Ah, sim, demorará anos, como todas as guerras. Mas não há outra solução. Ingenuidade é pensar que a Rússia pode-se expor ao risco de viver ao lado de uma anti-Rússia, apesar da pequena Novorússia. E, finalmente, o povo da Ucrânia, a maior parte dele, pelo menos, merece vida melhor que viver sob regime nazista!
Sim, sim, a propaganda imperial parece estar vencendo, mas as primeiras fissuras já começam a aparecer, sobretudo na Europa, e quanto mais os doidos em Kiev mostrem sua verdadeira cara, mais difícil para os europlutocratas vendê-los como “do bem”, à população europeia já empobrecida e cada vez mais hostil.

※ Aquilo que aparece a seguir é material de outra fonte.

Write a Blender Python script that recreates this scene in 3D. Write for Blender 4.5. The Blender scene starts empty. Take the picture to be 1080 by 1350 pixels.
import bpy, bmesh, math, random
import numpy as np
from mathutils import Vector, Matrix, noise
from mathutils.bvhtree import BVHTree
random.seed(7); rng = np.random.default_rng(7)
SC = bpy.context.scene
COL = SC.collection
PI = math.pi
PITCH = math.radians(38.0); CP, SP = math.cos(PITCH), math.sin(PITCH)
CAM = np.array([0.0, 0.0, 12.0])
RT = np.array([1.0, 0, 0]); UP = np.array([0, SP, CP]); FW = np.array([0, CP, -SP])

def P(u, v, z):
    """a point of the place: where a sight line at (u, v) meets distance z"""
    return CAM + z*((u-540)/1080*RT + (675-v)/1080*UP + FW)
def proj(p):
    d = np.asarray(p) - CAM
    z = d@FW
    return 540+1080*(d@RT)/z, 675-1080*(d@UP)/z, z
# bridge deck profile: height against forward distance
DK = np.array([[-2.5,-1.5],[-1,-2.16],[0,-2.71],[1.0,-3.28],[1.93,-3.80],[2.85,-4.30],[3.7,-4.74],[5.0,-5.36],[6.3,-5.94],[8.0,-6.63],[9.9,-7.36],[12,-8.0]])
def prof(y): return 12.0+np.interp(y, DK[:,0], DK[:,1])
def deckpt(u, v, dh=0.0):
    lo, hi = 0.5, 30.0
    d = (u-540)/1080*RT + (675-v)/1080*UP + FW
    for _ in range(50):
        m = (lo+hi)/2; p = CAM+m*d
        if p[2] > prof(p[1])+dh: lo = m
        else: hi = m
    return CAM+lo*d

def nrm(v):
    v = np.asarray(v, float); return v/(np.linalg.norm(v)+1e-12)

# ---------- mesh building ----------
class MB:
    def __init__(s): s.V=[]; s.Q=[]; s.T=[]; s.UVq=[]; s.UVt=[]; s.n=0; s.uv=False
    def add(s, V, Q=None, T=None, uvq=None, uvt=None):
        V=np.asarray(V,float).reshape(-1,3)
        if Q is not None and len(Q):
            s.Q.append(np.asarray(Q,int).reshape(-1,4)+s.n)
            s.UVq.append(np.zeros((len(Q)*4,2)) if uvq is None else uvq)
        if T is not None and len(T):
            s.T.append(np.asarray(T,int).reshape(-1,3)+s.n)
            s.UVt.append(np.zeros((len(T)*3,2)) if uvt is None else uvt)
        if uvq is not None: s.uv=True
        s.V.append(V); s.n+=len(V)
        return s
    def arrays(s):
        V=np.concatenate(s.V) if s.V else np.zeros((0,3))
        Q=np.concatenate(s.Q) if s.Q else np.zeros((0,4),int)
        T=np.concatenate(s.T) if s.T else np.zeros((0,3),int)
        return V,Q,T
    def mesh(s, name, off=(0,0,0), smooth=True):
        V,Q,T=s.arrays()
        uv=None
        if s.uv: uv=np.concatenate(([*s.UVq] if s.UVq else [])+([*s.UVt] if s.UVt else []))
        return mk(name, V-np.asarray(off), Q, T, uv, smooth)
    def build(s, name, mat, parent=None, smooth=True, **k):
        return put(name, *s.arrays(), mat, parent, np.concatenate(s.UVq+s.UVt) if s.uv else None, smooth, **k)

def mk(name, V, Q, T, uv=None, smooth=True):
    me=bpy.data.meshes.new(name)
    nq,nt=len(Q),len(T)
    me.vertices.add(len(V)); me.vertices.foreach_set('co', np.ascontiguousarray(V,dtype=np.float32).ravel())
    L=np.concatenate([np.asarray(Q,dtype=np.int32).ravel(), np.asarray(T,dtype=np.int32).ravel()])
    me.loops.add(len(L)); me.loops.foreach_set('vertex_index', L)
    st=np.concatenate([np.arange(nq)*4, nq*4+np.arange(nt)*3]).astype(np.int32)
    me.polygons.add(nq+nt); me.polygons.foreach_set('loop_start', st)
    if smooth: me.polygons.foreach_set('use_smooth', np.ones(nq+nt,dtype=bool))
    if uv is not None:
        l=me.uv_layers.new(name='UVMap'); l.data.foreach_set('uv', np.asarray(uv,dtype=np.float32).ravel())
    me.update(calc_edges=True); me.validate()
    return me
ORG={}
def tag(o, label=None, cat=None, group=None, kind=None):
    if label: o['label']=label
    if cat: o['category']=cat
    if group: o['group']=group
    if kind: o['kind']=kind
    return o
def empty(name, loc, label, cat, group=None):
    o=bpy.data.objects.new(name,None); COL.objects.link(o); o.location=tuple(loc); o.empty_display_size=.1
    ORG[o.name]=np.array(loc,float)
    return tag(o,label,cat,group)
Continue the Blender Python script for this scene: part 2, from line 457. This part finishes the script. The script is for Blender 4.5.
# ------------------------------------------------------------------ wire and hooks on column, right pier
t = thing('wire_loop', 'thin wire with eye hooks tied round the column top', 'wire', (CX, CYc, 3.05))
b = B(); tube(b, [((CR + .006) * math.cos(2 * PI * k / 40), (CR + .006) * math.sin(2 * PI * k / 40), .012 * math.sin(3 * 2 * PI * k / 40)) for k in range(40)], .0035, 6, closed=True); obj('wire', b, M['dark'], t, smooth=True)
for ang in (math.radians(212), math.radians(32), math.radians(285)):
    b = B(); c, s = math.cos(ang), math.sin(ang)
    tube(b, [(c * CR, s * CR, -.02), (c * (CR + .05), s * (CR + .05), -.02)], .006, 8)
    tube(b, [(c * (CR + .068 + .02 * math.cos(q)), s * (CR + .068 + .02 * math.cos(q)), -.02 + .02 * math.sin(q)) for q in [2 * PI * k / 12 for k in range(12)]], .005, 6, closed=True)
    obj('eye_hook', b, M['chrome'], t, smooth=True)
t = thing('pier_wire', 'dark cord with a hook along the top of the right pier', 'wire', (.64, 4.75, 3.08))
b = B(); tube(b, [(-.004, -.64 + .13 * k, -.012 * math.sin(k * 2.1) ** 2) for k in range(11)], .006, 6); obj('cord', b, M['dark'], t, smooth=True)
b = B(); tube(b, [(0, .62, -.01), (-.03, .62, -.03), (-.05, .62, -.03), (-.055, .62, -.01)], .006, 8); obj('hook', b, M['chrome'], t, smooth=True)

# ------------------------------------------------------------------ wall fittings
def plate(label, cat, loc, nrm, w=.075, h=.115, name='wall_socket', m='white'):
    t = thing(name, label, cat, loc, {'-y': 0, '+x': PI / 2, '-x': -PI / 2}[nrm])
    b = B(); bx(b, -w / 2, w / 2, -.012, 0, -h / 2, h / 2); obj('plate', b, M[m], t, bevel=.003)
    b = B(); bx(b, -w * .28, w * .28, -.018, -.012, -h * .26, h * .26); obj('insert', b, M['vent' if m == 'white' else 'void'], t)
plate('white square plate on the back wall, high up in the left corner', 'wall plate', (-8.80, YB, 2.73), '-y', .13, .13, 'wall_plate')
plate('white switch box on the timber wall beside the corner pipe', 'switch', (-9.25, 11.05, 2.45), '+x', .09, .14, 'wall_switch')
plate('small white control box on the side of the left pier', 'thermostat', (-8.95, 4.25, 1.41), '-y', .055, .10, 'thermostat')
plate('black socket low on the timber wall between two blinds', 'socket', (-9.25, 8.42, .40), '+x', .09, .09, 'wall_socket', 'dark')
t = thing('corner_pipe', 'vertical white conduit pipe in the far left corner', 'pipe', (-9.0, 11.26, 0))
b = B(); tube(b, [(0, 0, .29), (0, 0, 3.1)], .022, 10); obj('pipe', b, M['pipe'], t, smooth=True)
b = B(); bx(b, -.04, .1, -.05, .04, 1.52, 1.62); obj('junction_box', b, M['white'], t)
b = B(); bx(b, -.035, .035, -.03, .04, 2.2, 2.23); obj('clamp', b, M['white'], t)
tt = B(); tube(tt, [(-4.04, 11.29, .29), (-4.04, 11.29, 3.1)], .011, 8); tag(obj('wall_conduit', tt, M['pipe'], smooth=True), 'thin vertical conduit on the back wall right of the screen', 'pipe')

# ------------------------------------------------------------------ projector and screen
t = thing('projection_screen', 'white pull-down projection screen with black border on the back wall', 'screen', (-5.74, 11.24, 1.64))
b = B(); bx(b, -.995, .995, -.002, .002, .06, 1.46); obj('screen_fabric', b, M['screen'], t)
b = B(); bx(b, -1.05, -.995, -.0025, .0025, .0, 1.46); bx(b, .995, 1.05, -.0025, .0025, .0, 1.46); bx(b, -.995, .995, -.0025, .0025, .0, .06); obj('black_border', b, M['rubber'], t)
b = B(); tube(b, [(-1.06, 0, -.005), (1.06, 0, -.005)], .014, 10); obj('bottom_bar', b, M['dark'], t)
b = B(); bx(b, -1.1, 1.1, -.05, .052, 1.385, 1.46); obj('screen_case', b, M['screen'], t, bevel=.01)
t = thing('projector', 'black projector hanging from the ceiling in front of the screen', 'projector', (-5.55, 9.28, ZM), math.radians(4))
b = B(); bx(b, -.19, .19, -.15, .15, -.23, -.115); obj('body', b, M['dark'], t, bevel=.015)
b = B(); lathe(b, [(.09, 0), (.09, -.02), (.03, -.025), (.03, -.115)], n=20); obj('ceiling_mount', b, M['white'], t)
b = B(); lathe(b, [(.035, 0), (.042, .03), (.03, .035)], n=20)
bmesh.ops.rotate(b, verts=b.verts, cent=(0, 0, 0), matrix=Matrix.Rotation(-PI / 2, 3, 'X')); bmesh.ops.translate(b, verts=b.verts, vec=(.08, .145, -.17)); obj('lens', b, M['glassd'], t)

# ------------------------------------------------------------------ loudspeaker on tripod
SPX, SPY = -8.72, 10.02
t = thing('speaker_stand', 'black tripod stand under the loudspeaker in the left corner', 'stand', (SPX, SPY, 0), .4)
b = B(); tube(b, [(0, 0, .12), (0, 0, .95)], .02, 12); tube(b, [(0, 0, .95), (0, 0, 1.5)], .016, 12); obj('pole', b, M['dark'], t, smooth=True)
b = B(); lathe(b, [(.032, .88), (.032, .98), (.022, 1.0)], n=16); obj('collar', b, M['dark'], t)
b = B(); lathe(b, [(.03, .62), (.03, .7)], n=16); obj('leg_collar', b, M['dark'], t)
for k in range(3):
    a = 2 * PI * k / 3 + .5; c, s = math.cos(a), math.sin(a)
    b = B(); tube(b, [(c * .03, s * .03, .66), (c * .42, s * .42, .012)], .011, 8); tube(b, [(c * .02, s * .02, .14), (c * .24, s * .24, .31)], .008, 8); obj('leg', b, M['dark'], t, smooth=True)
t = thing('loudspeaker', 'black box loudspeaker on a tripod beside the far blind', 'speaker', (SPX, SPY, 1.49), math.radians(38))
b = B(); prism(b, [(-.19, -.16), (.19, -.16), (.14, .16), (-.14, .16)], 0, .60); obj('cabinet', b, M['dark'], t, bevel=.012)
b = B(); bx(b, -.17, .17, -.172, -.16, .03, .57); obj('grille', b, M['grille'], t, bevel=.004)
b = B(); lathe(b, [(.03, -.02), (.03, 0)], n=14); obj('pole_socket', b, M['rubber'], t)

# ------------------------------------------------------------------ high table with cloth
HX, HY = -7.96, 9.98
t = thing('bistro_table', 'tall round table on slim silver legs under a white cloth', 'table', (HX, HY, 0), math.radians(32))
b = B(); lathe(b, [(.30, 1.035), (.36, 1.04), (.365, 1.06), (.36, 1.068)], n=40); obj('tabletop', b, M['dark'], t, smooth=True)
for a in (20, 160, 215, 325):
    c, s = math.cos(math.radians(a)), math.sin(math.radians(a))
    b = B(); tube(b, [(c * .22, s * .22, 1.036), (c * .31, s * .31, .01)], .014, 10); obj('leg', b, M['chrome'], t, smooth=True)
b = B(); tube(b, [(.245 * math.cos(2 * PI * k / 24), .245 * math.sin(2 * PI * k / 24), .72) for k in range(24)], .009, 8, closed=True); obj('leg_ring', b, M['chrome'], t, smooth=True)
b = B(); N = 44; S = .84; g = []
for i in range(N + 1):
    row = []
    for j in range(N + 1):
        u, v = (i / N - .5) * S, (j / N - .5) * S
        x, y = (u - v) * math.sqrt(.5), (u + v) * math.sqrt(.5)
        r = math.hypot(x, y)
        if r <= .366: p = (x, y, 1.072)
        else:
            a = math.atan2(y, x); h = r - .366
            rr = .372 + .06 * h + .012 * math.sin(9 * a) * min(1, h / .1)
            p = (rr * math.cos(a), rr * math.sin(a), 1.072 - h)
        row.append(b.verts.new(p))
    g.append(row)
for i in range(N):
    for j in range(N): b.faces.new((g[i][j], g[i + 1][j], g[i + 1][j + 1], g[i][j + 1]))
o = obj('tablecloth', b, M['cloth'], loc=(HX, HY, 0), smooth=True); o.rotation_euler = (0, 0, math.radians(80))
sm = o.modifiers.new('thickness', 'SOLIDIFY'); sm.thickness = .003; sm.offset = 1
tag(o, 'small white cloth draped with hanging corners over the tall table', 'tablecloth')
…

Será como com os “heroicos mujahidinafegãos”, que começaram como “combatentes pela liberdade”, mas logo foram degradados para “fundamentalistas islamistas” , daí para “terroristas da al-Qaeda”, e, agora, são o “ISIL, mega-super-maxibandidos”.
Depois que tudo estiver concluído, e a poeira tiver baixado, e a guerra terminada, duas coisas permanecerão: o fato de que a Ucrânia é entidade artificial e o fato de que ninguém desejará recomeçar aquela guerra. Em teoria, partir a Ucrânia em várias partes é possível, mas traz riscos enormes: a questão das fronteiras é, potencialmente, a via mais direta para reiniciar a violência e o terror. Solução muito melhor é garantir que cada região possa preservar e desenvolver identidade própria. Assim sendo, por todas essas razões, “Uma Ucrânia federalizada livre de nazistas” não é uma das soluções: é a única solução. Bezler tem razão.